▶ _GIVEN REQUEST_:
Print exactly the lines from the first one down to the line containing "col = sc.collection", both ends included, with no pictures and nothing else.

——

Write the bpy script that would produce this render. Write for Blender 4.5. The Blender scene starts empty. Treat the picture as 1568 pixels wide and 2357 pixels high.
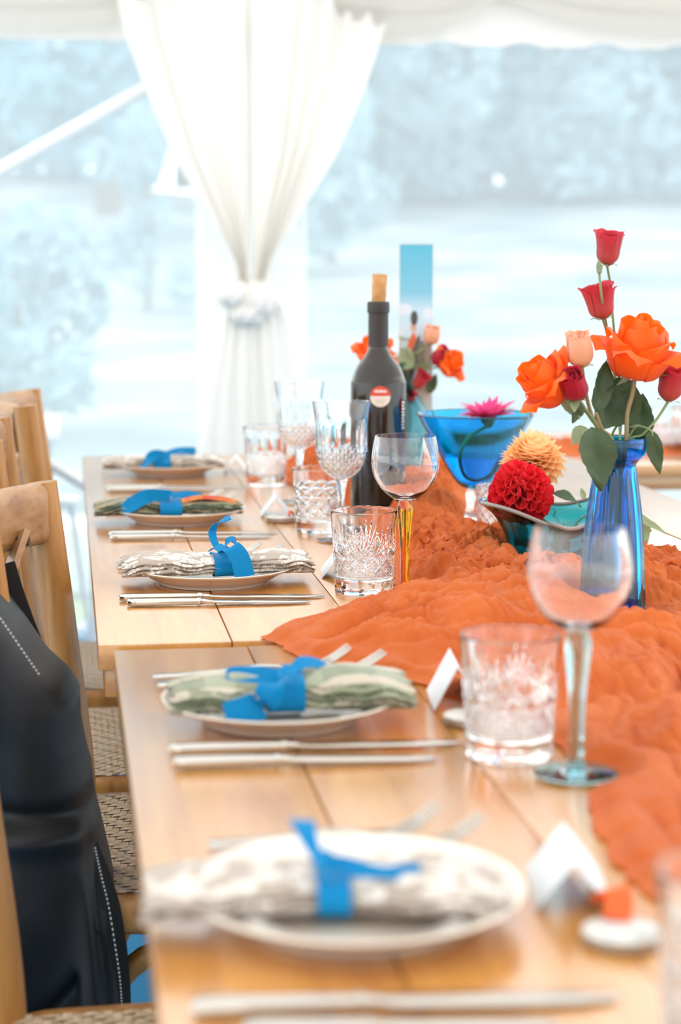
import bpy, bmesh, math, random
import numpy as np
from mathutils import Vector, Matrix, Euler
random.seed(7); RNG = np.random.default_rng(7)
PI = math.pi
sc = bpy.context.scene
col = sc.collection

# ------------------------------------------------------------------ camera, world, exposure
F, CX, CY, ZC = 4400.0, 784.0, 1178.5, 1.13          # focal length in photo pixels, eye height
PITCH = math.atan((1178.5 - 600) / F)
YAW = math.atan(634 * math.cos(PITCH) / F)
cam = bpy.data.cameras.new('camera'); cam_o = bpy.data.objects.new('camera', cam); col.objects.link(cam_o)
cam.sensor_fit = 'HORIZONTAL'; cam.sensor_width = 24.0; cam.lens = F / 1568 * 24.0
cam.clip_start = .05; cam.clip_end = 500
cam_o.location = (0, 0, ZC); cam_o.rotation_euler = (PI / 2 - PITCH, 0, -YAW)
cam.dof.use_dof = True; cam.dof.focus_distance = 2.2; cam.dof.aperture_fstop = 4.3; cam.dof.aperture_blades = 0
sc.camera = cam_o
w = bpy.data.worlds.new('world'); sc.world = w; w.use_nodes = True
bg = w.node_tree.nodes['Background']; bg.inputs[0].default_value = (.97, .98, 1.0, 1); bg.inputs[1].default_value = 2.0
sc.view_settings.view_transform = 'Standard'; sc.view_settings.look = 'None'
sc.view_settings.exposure = 0.55; sc.view_settings.gamma = 1.0; sc.view_settings.use_curve_mapping = False
sc.cycles.max_bounces = 14; sc.cycles.transmission_bounces = 12; sc.cycles.transparent_max_bounces = 14
sc.cycles.diffuse_bounces = 5; sc.cycles.glossy_bounces = 5; sc.cycles.sample_clamp_indirect = 6.0
sc.cycles.use_denoising = True

_fw = np.array([math.sin(YAW) * math.cos(PITCH), math.cos(YAW) * math.cos(PITCH), -math.sin(PITCH)])
_rt = np.array([math.cos(YAW), -math.sin(YAW), 0]); _up = np.cross(_rt, _fw)
def _ray(px, py): return _fw + _rt * (px - CX) / F - _up * (py - CY) / F
def on(px, py, z=.75):                       # photo pixel -> point of the level plane z
    d = _ray(px, py); t = (z - ZC) / d[2]; return Vector((d[0] * t, d[1] * t, z))
def at(px, py, Y):                           # photo pixel -> point at distance Y down the table
    d = _ray(px, py); t = Y / d[1]; return Vector((d[0] * t, Y, ZC + d[2] * t))

# ------------------------------------------------------------------ noise
_perm = RNG.permutation(512); _gr = RNG.random(512) * 2 * PI
def perlin(x, y):
    x = np.asarray(x, float); y = np.asarray(y, float)
    xi = np.floor(x).astype(int); yi = np.floor(y).astype(int); xf = x - xi; yf = y - yi
    def g(ix, iy, fx, fy):
        a = _gr[_perm[(ix + _perm[iy & 511]) & 511]]; return np.cos(a) * fx + np.sin(a) * fy
    u = xf ** 3 * (xf * (xf * 6 - 15) + 10); v = yf ** 3 * (yf * (yf * 6 - 15) + 10)
    a = g(xi, yi, xf, yf) * (1 - u) + g(xi + 1, yi, xf - 1, yf) * u
    b = g(xi, yi + 1, xf, yf - 1) * (1 - u) + g(xi + 1, yi + 1, xf - 1, yf - 1) * u
    return (a * (1 - v) + b * v) * 1.5
def sstep(a, b, x):
    t = np.clip((np.asarray(x, float) - a) / (b - a), 0, 1); return t * t * (3 - 2 * t)

# ------------------------------------------------------------------ object helpers
def tag(o, label=None, cat=None, group=None, kind=None):
    for k, v in (('label', label), ('category', cat), ('group', group), ('kind', kind)):
        if v: o[k] = v
    return o
def empty(name, loc=(0, 0, 0), rot=(0, 0, 0)):
    o = bpy.data.objects.new(name, None); col.objects.link(o); o.empty_display_size = .02
    o.location = loc; o.rotation_euler = rot; return o
def link(name, me, mat=None, parent=None, loc=None, rot=None, scale=None):
    o = bpy.data.objects.new(name, me); col.objects.link(o)
    if mat is not None and not me.materials: me.materials.append(mat)
    if parent is not None: o.parent = parent
    if loc is not None: o.location = loc
    if rot is not None: o.rotation_euler = rot
    if scale is not None: o.scale = scale
    return o
def build(V, Fc, smooth=True, uv=None, sharp=None):
    me = bpy.data.meshes.new('m')
    V = np.asarray(V, float).reshape(-1, 3)
    if isinstance(Fc, np.ndarray):
        n, k = Fc.shape
        me.vertices.add(len(V)); me.vertices.foreach_set('co', V.ravel())
        me.loops.add(n * k); me.loops.foreach_set('vertex_index', Fc.ravel().astype(np.int32))
        me.polygons.add(n); me.polygons.foreach_set('loop_start', (np.arange(n) * k).astype(np.int32))
        me.update(calc_edges=True)
    else:
        me.from_pydata(V.tolist(), [], [tuple(int(i) for i in f) for f in Fc])
    if uv is not None:
        lay = me.uv_layers.new(name='UVMap'); idx = np.empty(len(me.loops), np.int32)
        me.loops.foreach_get('vertex_index', idx); lay.data.foreach_set('uv', np.asarray(uv, float)[idx].ravel())
    if smooth:
        me.shade_smooth()
        if sharp: me.set_sharp_from_angle(angle=math.radians(sharp))
    me.validate(); return me
def gridfaces(n, m, cu=False, cv=False):
    i = np.arange(n if cu else n - 1)[:, None]; j = np.arange(m if cv else m - 1)[None, :]
    i2 = (i + 1) % n; j2 = (j + 1) % m
    f = np.stack([i * m + j + 0 * i, i2 * m + j, i2 * m + j2, i * m + j2 + 0 * i], -1); return f.reshape(-1, 4)
def gridmesh(P, cu=False, cv=False, caps=False, uv=None, sharp=None):
    n, m = P.shape[:2]; f = gridfaces(n, m, cu, cv)
    if caps:
        f = [tuple(q) for q in f]; f.append(tuple(range(m))[::-1] if cv else ()); f.append(tuple((n - 1) * m + k for k in range(m)))
        f = [q for q in f if q]
    return build(P.reshape(-1, 3), f, uv=None if uv is None else uv.reshape(-1, 2), sharp=sharp)
def crom(pts, k=8):                              # Catmull-Rom through points
    P = np.asarray(pts, float); Q = np.vstack([2 * P[0] - P[1], P, 2 * P[-1] - P[-2]]); out = []
    for i in range(1, len(Q) - 2):
        for t in np.linspace(0, 1, k, endpoint=False):
            a, b, c, d = Q[i - 1], Q[i], Q[i + 1], Q[i + 2]
            out.append(.5 * (2 * b + (c - a) * t + (2 * a - 5 * b + 4 * c - d) * t * t + (3 * b - a - 3 * c + d) * t ** 3))
    out.append(P[-1]); return np.array(out)
def lathe(prof, n=64, disp=None, sharp=50):      # closed outline of (r, z): a solid of revolution
    prof = np.asarray(prof, float); th = np.linspace(0, 2 * PI, n, endpoint=False)
    R = np.repeat(prof[:, 0][:, None], n, 1); Z = np.repeat(prof[:, 1][:, None], n, 1); T = np.repeat(th[None], len(prof), 0)
    if disp is not None: R = R - disp(T, Z, R)
    P = np.stack([R * np.cos(T), R * np.sin(T), Z], -1)
    m = len(prof); f = gridfaces(m, n, False, True)
    me = build(P.reshape(-1, 3), f[:, ::-1].copy(), sharp=sharp)
    bm = bmesh.new(); bm.from_mesh(me); bmesh.ops.remove_doubles(bm, verts=bm.verts, dist=1e-6)
    bmesh.ops.recalc_face_normals(bm, faces=bm.faces); bm.to_mesh(me); bm.free()
    if sharp: me.set_sharp_from_angle(angle=math.radians(sharp))
    return me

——

▶ _FINAL RESULT_:
Write the bpy script that would produce this render. Write for Blender 4.5. The Blender scene starts empty. Treat the picture as 1568 pixels wide and 2357 pixels high.
import bpy, bmesh, math, random
import numpy as np
from mathutils import Vector, Matrix, Euler
random.seed(7); RNG = np.random.default_rng(7)
PI = math.pi
sc = bpy.context.scene
col = sc.collection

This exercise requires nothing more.